Ce ne serait pas assez de dire que cette page est toujours pleine d’actualité ; je crains bien que le préjugé qu’elle met en scène ne soit encore tout plein d’avenir. 

Dans l’analyse qu’Orphée Godiveau nous donne de sa symphonie du Chameau, M. Albéric Second esquisse une bien jolie parodie du jargon technique dont certains critiques musiciens affectent d’affubler leurs jugements.
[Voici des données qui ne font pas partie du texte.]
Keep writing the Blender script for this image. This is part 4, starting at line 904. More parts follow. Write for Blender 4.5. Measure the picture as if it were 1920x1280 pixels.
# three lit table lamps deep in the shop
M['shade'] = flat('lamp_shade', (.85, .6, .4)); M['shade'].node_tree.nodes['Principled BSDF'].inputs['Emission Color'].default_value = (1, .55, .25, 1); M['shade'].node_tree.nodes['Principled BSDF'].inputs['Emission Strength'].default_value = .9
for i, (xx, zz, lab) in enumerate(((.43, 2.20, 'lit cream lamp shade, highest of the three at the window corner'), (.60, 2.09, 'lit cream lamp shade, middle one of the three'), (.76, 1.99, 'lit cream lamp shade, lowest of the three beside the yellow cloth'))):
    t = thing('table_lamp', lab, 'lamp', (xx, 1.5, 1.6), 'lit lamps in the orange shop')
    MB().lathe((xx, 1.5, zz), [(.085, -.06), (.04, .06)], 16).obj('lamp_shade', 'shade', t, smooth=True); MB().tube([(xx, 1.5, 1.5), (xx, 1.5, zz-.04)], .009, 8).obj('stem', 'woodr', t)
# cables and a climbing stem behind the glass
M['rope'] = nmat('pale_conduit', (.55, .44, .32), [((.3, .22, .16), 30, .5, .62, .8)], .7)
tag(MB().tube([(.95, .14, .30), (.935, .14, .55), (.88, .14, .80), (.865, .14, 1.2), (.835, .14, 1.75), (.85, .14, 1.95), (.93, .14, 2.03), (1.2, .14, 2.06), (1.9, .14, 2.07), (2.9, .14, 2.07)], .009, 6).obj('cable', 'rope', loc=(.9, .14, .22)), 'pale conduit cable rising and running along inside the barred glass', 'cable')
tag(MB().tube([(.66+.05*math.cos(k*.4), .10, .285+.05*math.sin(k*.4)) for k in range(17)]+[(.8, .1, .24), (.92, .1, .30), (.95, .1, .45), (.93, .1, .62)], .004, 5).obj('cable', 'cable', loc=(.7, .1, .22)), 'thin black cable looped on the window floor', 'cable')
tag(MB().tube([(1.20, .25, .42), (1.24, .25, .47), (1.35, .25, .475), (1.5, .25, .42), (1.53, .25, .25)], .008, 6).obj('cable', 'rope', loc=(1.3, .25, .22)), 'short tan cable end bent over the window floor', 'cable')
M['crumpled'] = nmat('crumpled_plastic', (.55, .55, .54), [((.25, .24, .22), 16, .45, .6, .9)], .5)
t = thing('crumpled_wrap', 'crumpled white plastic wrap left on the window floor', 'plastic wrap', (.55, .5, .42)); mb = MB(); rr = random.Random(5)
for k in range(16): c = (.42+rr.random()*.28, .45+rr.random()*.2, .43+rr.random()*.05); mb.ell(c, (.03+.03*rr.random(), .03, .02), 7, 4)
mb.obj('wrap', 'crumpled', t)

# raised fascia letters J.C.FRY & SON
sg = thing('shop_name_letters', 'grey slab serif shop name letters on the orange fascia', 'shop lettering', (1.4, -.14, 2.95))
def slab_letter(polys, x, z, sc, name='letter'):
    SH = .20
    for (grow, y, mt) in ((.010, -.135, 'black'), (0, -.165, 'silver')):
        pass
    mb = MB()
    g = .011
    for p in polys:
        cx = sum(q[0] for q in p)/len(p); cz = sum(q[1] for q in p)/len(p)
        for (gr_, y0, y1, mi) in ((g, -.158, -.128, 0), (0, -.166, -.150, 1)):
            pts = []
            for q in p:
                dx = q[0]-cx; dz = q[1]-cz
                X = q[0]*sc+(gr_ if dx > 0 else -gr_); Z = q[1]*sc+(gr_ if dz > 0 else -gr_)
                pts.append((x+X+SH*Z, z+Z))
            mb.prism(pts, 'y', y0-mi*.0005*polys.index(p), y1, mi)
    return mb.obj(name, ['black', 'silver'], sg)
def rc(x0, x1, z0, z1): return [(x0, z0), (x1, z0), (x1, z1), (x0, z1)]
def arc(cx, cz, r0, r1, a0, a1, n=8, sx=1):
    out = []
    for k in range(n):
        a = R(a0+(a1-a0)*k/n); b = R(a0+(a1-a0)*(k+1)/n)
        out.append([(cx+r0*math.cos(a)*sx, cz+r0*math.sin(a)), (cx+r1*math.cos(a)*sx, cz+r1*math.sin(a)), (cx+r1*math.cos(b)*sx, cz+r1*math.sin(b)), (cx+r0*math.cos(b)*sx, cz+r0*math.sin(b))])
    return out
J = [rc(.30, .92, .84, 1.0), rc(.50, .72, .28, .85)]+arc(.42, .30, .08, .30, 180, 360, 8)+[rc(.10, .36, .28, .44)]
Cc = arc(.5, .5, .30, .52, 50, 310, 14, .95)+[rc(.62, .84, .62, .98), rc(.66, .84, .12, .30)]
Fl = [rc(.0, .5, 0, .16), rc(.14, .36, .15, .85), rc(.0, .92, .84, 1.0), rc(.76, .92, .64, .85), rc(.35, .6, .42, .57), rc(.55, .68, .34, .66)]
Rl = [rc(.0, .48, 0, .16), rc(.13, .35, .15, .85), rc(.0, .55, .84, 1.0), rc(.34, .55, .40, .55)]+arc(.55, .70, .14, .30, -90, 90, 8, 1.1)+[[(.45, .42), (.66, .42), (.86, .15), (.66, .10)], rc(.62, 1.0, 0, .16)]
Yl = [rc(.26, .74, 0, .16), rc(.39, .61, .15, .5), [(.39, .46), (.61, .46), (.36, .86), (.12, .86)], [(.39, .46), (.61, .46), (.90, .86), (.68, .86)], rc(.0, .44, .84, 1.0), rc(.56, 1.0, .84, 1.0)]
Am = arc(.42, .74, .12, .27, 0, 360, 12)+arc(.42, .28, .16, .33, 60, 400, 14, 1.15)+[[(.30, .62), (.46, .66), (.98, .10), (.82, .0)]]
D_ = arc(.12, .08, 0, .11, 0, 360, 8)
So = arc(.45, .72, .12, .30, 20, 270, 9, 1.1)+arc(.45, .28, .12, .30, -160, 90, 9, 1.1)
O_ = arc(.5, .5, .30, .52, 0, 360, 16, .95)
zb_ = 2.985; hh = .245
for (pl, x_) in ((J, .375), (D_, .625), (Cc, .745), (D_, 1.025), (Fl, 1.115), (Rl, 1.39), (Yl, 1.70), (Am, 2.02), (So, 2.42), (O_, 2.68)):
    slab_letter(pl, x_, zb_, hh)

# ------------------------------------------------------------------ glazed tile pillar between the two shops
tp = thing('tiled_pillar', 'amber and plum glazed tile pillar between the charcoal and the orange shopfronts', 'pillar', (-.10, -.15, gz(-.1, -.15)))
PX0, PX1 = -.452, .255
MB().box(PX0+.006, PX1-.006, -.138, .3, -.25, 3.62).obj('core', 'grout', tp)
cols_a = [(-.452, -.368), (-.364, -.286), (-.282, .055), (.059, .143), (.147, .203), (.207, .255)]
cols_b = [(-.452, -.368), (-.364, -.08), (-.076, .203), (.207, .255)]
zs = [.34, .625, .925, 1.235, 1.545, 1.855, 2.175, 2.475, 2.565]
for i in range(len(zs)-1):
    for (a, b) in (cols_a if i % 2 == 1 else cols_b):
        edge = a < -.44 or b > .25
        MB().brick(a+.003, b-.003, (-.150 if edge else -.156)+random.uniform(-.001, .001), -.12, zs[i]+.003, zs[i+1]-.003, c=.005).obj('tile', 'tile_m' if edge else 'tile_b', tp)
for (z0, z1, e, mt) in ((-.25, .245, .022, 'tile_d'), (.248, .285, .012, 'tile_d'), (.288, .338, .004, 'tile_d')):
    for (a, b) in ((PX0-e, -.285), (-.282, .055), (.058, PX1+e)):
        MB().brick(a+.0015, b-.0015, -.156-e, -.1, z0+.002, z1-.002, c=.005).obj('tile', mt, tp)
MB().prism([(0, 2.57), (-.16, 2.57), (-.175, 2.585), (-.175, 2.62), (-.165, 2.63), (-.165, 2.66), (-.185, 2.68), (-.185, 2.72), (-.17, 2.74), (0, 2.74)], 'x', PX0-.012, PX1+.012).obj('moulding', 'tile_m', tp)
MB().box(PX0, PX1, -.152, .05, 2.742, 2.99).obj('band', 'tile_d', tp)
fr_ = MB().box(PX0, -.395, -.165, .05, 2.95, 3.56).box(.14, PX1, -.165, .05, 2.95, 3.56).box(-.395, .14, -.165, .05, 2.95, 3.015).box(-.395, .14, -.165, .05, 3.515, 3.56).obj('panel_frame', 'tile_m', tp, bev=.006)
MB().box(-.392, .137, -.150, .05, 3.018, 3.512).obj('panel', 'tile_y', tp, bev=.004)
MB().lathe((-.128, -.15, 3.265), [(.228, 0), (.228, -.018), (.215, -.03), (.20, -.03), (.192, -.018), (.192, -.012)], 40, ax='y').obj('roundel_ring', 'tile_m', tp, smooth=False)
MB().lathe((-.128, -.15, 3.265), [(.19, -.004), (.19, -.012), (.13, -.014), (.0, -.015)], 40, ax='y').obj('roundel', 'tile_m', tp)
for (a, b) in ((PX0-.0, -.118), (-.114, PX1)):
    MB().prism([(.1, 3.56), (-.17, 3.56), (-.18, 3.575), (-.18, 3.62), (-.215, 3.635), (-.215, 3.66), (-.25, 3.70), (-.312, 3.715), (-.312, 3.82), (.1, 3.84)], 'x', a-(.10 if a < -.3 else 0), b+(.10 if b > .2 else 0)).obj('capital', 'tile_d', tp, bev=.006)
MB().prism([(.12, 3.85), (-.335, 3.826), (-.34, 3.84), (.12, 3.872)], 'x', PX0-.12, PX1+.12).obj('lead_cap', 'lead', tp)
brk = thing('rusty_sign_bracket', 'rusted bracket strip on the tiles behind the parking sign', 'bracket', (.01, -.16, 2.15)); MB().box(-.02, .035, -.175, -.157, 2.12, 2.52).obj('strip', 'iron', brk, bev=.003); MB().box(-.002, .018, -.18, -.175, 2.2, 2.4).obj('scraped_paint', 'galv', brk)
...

Pour ma part, quand j’ai commencé à faire de la critique musicale, j’avoue que j’avais donné dans cette pédante et puérile manie : je m’en suis guéri à mesure que mes études musicales sont devenues plus sérieuses. 

Les critiques ont aussi leur paquet dans les récriminations douloureuses d’Orphée Godiveau ; mais bientôt on nous le montre abordant à son tour la critique musicale et s’y faisant remarquer par une partialité féroce et la subordination absolue de ses jugements à ses intérêts personnels. 

La comédie se poursuit de point en point ; mais nous ne suivrons pas le héros dans ses dernières déconvenues jusqu’au jour où il manqua de pain, – lui, le fils d’un boulanger ! – jusqu’à sa retraite désespérée à Royan, où il joue des quadrilles pour les baigneurs et gagne sa vie à donner des leçons à douze sous le cachet, affublé de lunettes bleues et d’une houppelande informe, afin d’inspirer plus de confiance aux pensionnats de demoiselles et aux familles. 

La peinture semble un peu chargée quand on songe à Hérold, à Halévy, à Ambroise Thomas, à Berlioz, à Gounod, à Maillart, à Victor Massé et à une dizaine d’autres prix de Rome qui se sont fait une position plus ou moins enviable dans notre monde musical ; mais la liste des sacrifiés, des échoués, des victimes est assez grande encore pour légitimer hélas ! et le titre et le sujet de ce livre si curieux et si attachant, mi-partie de cœur et d’esprit, de mélancolie et d’humour.